> _INFORMATION SHOWN_:
⁂

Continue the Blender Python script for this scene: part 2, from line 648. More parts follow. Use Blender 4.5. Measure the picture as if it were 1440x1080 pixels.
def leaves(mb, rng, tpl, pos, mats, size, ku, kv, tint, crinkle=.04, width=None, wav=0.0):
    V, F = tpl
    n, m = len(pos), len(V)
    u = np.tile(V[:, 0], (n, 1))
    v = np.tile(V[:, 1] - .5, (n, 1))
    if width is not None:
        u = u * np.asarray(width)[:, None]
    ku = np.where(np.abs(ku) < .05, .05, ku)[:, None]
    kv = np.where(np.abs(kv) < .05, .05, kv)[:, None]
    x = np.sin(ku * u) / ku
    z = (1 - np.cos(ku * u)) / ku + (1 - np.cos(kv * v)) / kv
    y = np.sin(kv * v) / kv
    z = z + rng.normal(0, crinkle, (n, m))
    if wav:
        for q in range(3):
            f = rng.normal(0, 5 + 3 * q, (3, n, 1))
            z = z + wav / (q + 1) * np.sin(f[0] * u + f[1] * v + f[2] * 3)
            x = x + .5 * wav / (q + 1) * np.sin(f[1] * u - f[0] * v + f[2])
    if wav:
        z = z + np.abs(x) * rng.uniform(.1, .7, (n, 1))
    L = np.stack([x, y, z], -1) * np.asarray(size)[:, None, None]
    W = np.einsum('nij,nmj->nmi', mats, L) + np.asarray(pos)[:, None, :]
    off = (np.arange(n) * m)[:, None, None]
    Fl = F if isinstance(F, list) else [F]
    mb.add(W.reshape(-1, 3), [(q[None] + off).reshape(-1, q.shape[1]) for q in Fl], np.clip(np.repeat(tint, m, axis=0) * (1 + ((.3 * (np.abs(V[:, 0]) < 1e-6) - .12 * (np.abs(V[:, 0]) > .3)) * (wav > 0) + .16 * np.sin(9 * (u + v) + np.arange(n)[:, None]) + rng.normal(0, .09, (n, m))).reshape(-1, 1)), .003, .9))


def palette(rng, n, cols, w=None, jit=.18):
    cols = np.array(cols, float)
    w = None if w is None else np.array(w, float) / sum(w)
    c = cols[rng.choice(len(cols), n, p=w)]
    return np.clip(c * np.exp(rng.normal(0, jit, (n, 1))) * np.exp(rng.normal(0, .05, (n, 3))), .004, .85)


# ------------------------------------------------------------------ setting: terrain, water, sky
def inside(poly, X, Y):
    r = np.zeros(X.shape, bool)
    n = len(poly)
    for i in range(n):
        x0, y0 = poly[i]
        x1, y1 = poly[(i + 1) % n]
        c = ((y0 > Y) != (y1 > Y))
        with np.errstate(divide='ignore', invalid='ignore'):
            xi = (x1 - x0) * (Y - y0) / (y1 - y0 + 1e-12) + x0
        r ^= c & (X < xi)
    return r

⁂

> _WHAT THE TASK REQUIRES_:
From the top of the listing above, restate each line word for word up to and including the line with "return np.clip(c *"; add nothing else.

> _ANSWER TO THE EXERCISE_:
Continue the Blender Python script for this scene: part 2, from line 648. More parts follow. Use Blender 4.5. Measure the picture as if it were 1440x1080 pixels.
def leaves(mb, rng, tpl, pos, mats, size, ku, kv, tint, crinkle=.04, width=None, wav=0.0):
    V, F = tpl
    n, m = len(pos), len(V)
    u = np.tile(V[:, 0], (n, 1))
    v = np.tile(V[:, 1] - .5, (n, 1))
    if width is not None:
        u = u * np.asarray(width)[:, None]
    ku = np.where(np.abs(ku) < .05, .05, ku)[:, None]
    kv = np.where(np.abs(kv) < .05, .05, kv)[:, None]
    x = np.sin(ku * u) / ku
    z = (1 - np.cos(ku * u)) / ku + (1 - np.cos(kv * v)) / kv
    y = np.sin(kv * v) / kv
    z = z + rng.normal(0, crinkle, (n, m))
    if wav:
        for q in range(3):
            f = rng.normal(0, 5 + 3 * q, (3, n, 1))
            z = z + wav / (q + 1) * np.sin(f[0] * u + f[1] * v + f[2] * 3)
            x = x + .5 * wav / (q + 1) * np.sin(f[1] * u - f[0] * v + f[2])
    if wav:
        z = z + np.abs(x) * rng.uniform(.1, .7, (n, 1))
    L = np.stack([x, y, z], -1) * np.asarray(size)[:, None, None]
    W = np.einsum('nij,nmj->nmi', mats, L) + np.asarray(pos)[:, None, :]
    off = (np.arange(n) * m)[:, None, None]
    Fl = F if isinstance(F, list) else [F]
    mb.add(W.reshape(-1, 3), [(q[None] + off).reshape(-1, q.shape[1]) for q in Fl], np.clip(np.repeat(tint, m, axis=0) * (1 + ((.3 * (np.abs(V[:, 0]) < 1e-6) - .12 * (np.abs(V[:, 0]) > .3)) * (wav > 0) + .16 * np.sin(9 * (u + v) + np.arange(n)[:, None]) + rng.normal(0, .09, (n, m))).reshape(-1, 1)), .003, .9))


def palette(rng, n, cols, w=None, jit=.18):
    cols = np.array(cols, float)
    w = None if w is None else np.array(w, float) / sum(w)
    c = cols[rng.choice(len(cols), n, p=w)]
    return np.clip(c * np.exp(rng.normal(0, jit, (n, 1))) * np.exp(rng.normal(0, .05, (n, 3))), .004, .85)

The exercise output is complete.